Gold – who last season earned her first U.S. Championship, an Olympic team event bronze medal, a fourth-place individual finish in Sochi and fifth at the World Championships – took third in her international season debut at Nebelhorn Trophy in Germany two weeks ago.
She was the most decorated skater in the Nebelhorn field but said she felt nervous and wasn’t at her best, leading to a fall in the short program and popping a jump in her free skate.
At Nebelhorn, Gold debuted a long program that included something new for this season – vocal music with lyrics – even though in April she said she’d let other skaters play around with skating to lyrics before trying her own.
“I absolutely did not intend to use lyrics this year,” Gold said. “But [my team] had cut this piece of music for me, and they had fallen in love with it. They played it for me, and I was still unsure, even when I got on the ice to choreograph. We had a couple of backup ideas. But as soon as I started moving to it, I started to fall in love with it.”
But the most surprising of all?
“It really shocked me that [Coach] Frank [Carroll] loved it, because I thought that he wouldn’t be into lyrics at all,” Gold said of her coach, whom she calls “legendary” and has been part of the sport since the 1950s.
Not everyone will share Carroll and Gold’s disposition toward her medley from Andrew Lloyd Webber’s Phantom of the Opera. The 19-year-old knows that.
“Competing is definitely rooted in tradition, but I like [lyrics],” Gold said. “I don’t think of it as a crutch. I actually think it can help enhance the program. But I know that traditionalists will never quite accept lyrics the way they like their classical music.”
Gold also has added stability this season. She left her Illinois base in August 2013 and moved to the Golden State to work with Carroll one month later. “A California convert,” Gold said she’s looking at potential colleges — Loyola Marymount, UCLA and USC.

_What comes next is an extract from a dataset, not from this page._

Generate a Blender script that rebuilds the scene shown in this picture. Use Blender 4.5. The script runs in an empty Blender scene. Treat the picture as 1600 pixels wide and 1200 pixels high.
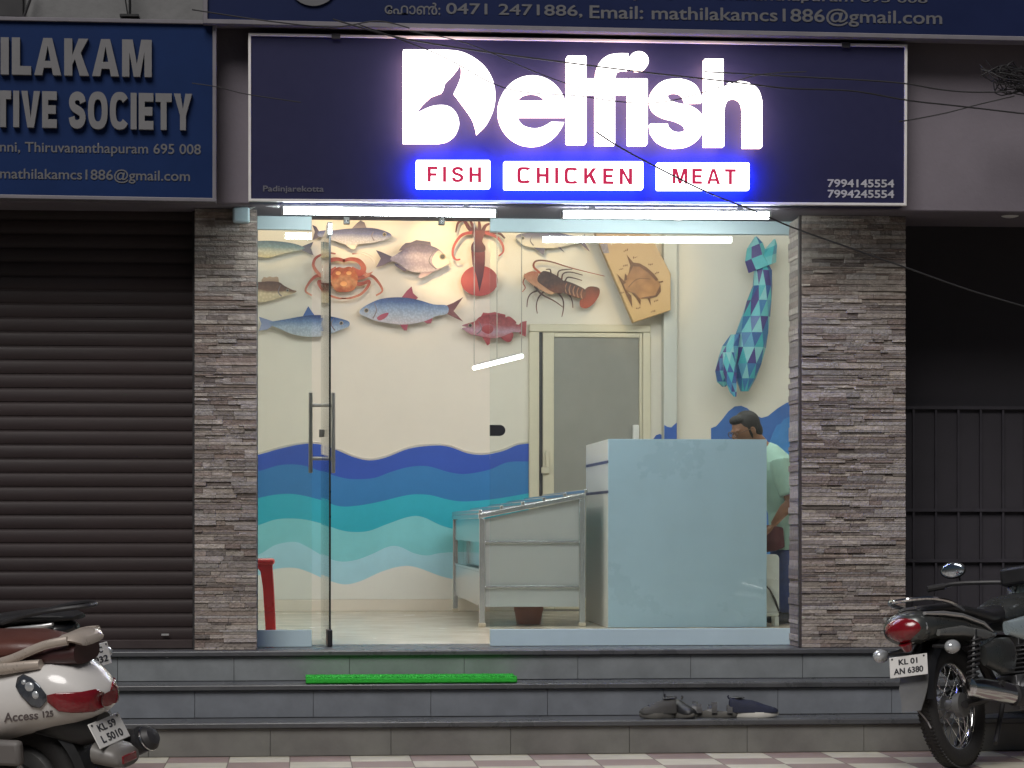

She’ll go back to her native Illinois next week for the first of her two Grand Prix season assignments at Skate America, where she hopes to be more confident than in Germany two weeks ago.
“Not every competition is the Olympic Games,” Gold said. “I just need to relax and have a little more fun with competing.”
A lot of the points Gold missed at Nebelhorn were lost from technical scoring. The goal for Skate America is to get some back through her jumps.
“Frank and I are really working on the consistency of the triple Lutz-triple toe,” she said. “So even if the triple Lutz is a little off, that cat-like ability to land on your feet and snag a triple toe.”
And of course, with Yuna Kim and Mao Asada – leaders the past two Olympic cycles – out of the picture this season, Gold has a clear path to move up. She has her eye on competition from Russia and Japan.
Gold is the only woman in the Skate America field who finished in the top eight at the Olympics or the World Championships one month later.
But she will not be an overwhelming favorite, given the presence of two-time reigning World Junior champion Elena Radionova, who was too young for Sochi but finished second at last year’s NHK Trophy event in Japan, two spots ahead of Gold.
“It’s a different field [overall this season], but I think that I’m ready for it,” Gold said. “I can be in the top. There will be no more than three Russians that I have to face per competition, so not all of them at one time.”